May 6, 2013

5 years

This morning when Danny's alarm was done screaming, I started to get irritated when mine followed suit just a couple minutes later. Danny has a way of setting alarms for a 25 minute period on his phone, but requests that I do the same. Just seconds after I ever so politely asked my husband "Shouldn't you be getting up?" I remembered it was May 6th. The day we started dating.



Our senior year of high school was coming to an end and there were still some "what-ifs" floating around between us. We started hanging out in the fall, but that ended right after Thanksgiving. The flirting picked back up right before Christmas break and then began Round 2. That one lasted until right before Valentine's Day. We were nearing the home stretch of our high school career and Danny didn't know if he wanted to be tied down for the rest of it or not. I said that's fine, I'll make it easy on you. I'm done. When I told my mom what happened she said she thought we'd get back together. I believe I said something along the lines of, over my dead body.

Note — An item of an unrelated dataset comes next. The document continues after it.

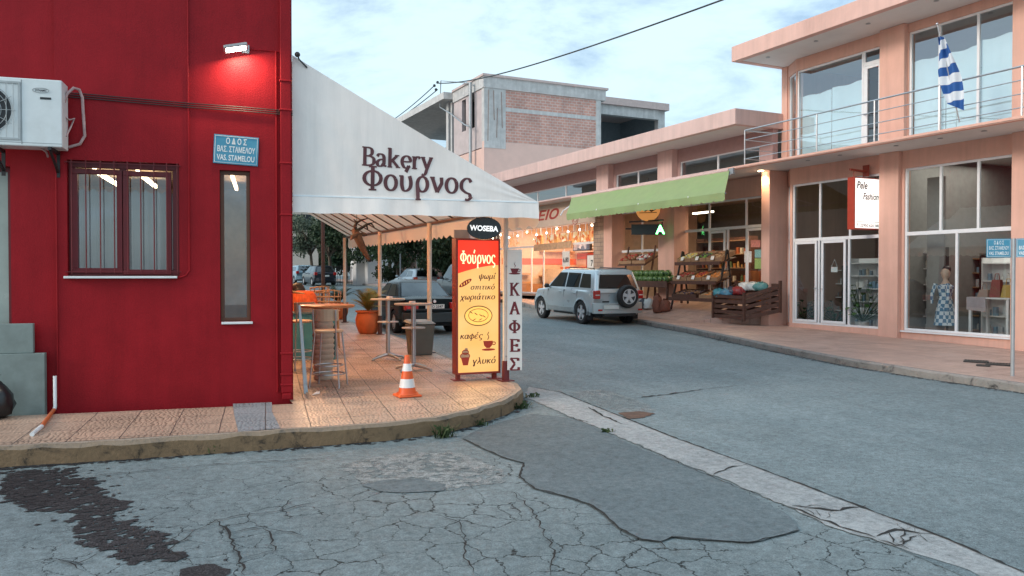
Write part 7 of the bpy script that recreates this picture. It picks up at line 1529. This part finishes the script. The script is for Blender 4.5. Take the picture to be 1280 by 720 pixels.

Two months later, we were sitting by each other in Government and he starts talking to me. I was so disgusted and pissed. Later on in the day he texted me and said "Do you ever regret breaking up with me?" And just like that, I was a goner. After talking to each other in secret for almost a week and a half, in fear that my friends would beat the shit out of me, I let the cat out of the bag to a few of them that I thought we were going to get back together. There was a lot of tension at prom. I went with someone else and so did he, but we wanted to be together. Luckily, there was some unwritten rule at my school that you dance with someone different every slow song. I may or may not have made Danny wait until the second to last song. Whoops.



Danny took me to dinner with a gift card he won at post prom and I knew then and there that I wanted to be with him. That I loved him. So what was the problem? Oh, Danny had a girlfriend.. that lived 3 hours away. I told him I wouldn't kiss him until it was over. That wasn't fair to her and I already felt like an ass for going to dinner. The next day he ended it and the day after that we started dating and have never looked back.

After I reminded Danny what day it was, he asked if I could believe it. And I can't. Somedays it feels like we've been together for 15 because of everything we've experienced as a couple in such a short amount of time, but other days I feel like I'm that 18 year old girl who can't believe she found The One roaming the halls of her high school.